2020

In this research stage, porous bilayer Pd/ZnO films were deposited by means of the laser ablation method in various experimental conditions, using a laser with picosecond (ps) pulse durations.
First, single layer ZnO and Pd films were deposited in an oxygen and argon atmosphere, respectively. The morphology of these films was then investigated in order to establish the deposition conditions which lead to film properties suitable for the sensor. After the set of single layer depositions, bilayer Pd/ZnO thin film depositions were made in different experimental conditions: various wavelengths, power densities, gas pressures and deposition geometries (different target-substrate distances).
The deposition of the films was made by PLD since this method has the advantage of ensuring good control of the film porosity, which is of the utmost importance for good sensor response.

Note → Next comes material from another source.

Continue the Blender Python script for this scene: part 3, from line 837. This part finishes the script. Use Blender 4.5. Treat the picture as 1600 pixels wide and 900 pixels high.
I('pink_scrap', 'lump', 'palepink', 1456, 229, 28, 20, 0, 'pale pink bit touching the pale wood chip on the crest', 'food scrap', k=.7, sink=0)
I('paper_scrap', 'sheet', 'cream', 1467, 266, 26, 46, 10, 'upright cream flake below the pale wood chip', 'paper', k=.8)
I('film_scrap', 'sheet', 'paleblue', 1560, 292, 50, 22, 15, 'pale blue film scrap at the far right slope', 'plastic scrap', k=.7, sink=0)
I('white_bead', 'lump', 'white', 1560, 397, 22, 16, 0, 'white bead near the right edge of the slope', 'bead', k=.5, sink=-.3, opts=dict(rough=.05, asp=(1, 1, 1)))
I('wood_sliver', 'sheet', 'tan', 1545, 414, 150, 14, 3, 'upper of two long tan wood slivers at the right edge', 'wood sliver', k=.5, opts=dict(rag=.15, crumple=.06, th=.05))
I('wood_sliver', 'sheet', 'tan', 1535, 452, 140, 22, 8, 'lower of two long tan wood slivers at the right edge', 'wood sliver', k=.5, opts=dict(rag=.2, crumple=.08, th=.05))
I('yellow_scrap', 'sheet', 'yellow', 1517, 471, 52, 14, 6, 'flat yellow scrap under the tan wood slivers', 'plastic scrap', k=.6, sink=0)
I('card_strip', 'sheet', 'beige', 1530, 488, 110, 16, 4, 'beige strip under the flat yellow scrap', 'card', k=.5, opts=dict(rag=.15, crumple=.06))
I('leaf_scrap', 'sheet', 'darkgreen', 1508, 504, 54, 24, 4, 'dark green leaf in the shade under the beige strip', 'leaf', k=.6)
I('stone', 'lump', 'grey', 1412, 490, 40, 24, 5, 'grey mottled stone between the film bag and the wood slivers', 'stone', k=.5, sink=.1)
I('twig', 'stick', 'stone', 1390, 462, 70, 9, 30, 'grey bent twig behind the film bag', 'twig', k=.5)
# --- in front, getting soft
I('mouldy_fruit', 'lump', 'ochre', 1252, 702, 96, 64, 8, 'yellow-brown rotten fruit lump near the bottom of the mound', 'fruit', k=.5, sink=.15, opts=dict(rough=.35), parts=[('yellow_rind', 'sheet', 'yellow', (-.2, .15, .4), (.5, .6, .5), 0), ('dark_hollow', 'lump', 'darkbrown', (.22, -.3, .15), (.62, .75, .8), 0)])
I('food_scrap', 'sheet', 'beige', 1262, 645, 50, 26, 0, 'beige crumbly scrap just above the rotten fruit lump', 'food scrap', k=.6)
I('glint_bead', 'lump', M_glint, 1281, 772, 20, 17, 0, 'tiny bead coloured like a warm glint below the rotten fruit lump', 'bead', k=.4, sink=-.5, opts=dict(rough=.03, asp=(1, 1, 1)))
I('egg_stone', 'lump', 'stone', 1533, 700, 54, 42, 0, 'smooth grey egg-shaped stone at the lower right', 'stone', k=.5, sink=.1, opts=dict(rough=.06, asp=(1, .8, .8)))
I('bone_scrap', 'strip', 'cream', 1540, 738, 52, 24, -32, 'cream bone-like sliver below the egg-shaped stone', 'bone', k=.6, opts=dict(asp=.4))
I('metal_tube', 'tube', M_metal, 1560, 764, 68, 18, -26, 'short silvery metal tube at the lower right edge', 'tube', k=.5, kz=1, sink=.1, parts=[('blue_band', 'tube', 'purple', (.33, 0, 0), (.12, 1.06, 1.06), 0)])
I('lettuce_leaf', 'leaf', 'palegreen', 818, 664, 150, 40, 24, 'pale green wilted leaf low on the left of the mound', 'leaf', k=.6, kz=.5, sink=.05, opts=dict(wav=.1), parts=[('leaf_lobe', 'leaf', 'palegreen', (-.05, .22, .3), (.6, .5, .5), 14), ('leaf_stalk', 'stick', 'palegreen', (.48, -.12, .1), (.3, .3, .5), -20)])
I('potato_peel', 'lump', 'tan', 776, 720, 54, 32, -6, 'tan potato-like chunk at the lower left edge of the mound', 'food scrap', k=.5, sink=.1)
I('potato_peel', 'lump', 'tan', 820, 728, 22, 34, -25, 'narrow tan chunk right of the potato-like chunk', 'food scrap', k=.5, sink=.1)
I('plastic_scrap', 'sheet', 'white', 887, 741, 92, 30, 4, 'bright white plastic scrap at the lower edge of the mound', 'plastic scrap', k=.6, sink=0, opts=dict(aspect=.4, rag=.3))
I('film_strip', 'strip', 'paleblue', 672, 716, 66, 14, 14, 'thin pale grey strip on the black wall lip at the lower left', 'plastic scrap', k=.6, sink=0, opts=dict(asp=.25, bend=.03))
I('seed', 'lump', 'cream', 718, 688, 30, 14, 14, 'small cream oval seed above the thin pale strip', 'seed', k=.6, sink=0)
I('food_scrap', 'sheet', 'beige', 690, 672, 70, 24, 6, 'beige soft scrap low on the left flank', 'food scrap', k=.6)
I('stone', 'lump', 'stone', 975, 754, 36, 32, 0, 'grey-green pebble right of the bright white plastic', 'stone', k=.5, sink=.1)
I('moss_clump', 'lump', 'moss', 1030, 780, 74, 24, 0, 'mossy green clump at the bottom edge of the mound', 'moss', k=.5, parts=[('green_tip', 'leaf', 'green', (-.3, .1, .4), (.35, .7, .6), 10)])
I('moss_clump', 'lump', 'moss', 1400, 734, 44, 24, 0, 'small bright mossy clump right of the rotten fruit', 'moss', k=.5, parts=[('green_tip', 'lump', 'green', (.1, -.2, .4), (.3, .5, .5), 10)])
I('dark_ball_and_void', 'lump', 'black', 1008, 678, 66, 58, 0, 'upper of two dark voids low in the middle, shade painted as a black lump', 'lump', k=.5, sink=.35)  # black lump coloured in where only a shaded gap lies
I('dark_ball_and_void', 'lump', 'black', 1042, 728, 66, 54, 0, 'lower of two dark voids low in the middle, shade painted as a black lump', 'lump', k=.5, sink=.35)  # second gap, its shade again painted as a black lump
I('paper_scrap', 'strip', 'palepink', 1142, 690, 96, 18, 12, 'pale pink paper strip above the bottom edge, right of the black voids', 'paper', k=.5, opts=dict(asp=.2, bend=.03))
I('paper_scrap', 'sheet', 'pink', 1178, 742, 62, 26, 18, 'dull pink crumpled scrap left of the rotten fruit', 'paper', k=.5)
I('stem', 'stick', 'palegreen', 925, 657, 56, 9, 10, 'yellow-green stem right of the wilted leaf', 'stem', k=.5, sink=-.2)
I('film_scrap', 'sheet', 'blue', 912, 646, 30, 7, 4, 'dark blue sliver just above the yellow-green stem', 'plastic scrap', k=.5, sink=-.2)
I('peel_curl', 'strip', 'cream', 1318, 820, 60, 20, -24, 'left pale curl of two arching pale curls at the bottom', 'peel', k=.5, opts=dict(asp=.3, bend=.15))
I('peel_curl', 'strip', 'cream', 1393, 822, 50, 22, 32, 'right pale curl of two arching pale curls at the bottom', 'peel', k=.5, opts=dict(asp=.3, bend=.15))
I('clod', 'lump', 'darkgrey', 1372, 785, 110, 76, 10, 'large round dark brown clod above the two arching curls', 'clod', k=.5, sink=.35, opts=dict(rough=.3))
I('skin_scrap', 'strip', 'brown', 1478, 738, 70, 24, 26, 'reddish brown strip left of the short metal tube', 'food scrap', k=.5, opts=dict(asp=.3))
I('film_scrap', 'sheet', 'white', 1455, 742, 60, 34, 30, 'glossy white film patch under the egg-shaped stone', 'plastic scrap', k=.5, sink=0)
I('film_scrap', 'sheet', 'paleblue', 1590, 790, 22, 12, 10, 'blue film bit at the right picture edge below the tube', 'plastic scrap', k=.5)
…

The depositions were made both onto quartz and onto silicon substrates for analysis.

2021

The aim of this stage of the project consists in the morpho-structural and acousto-electrical characterization of the bilayer porous Pd/ZnO films deposited by PLD (Pulsed Laser Deposition). The films were morphologically characterized by scanning electron microscopy (SEM) and by profilometry in order to determine roughness. The structure of the films was analysed by X-ray diffraction (XRD). From a compositional point of view, Pd/ZnO films were characterized by energy dispersive X-ray spectroscopy (EDS). The acousto-electrical properties of the films were also determined. It has been observed that the gas pressure, the laser power and the pulse duration are the parameters of the sensitive films that strongly influence the morphology. The degree of porosity of the films increases with deposition pressure and laser power. Depositions made with a laser with ps pulse duration are more porous than those using a ns laser. There was an increase in roughness as the gas pressure increased. X-ray diffraction for ZnO indicated that the stoichiometry of the oxide target was maintained. EDS maps confirmed the uniformity of ZnO and Pd deposits for bilayer films. By determining the conductivity of the Pd films, it was confirmed that the acousto-electrical properties are influenced by the degree of porosity of the films: the more porous the films, the lower the conductivity. From the analysis of the signal-to-noise ratio, it was observed that with the increase of the deposition pressure from 100 to 700 mTorr, the noise level doubles. The activities of this research stage have thus been fulfilled, and the premises for the realization of the next stage of the project have been created.

2022

In order to attain the objectives of the project, some of the films which were deposited and studied in previous stages were deposited onto SAW sensors and tested using various H2 concentrations. The films chosen for the tested sensors had morphologies that presented clear differences in morphology, as revealed by SEM images. The film deposition conditions which were varied were gas pressure in the deposition chamber, and laser wavelength. Sensor performances are not only evaluated based on sensitivity and LOD (limit of detection), but also based on response and recovery times, selectivity, reproducibility, repeatability, as well as stability to environmental factors. Taking all these characteristics in consideration, depending on the application considered, we can establish the optimum deposition conditions for the sensor. For example, in the case of H2 sensors, in addition to LOD and selectivity, response time is extremely important, since H2 molecules are very small and spread quickly in the environment and in various materials. In order to achieve validation in laboratory conditions, the components of the sensitive SAW platform were integrated and tested at temperatures between 20 and 40 °C, humidity of 20 to 80 %, and H2 concentrations between 0.2 and 2%.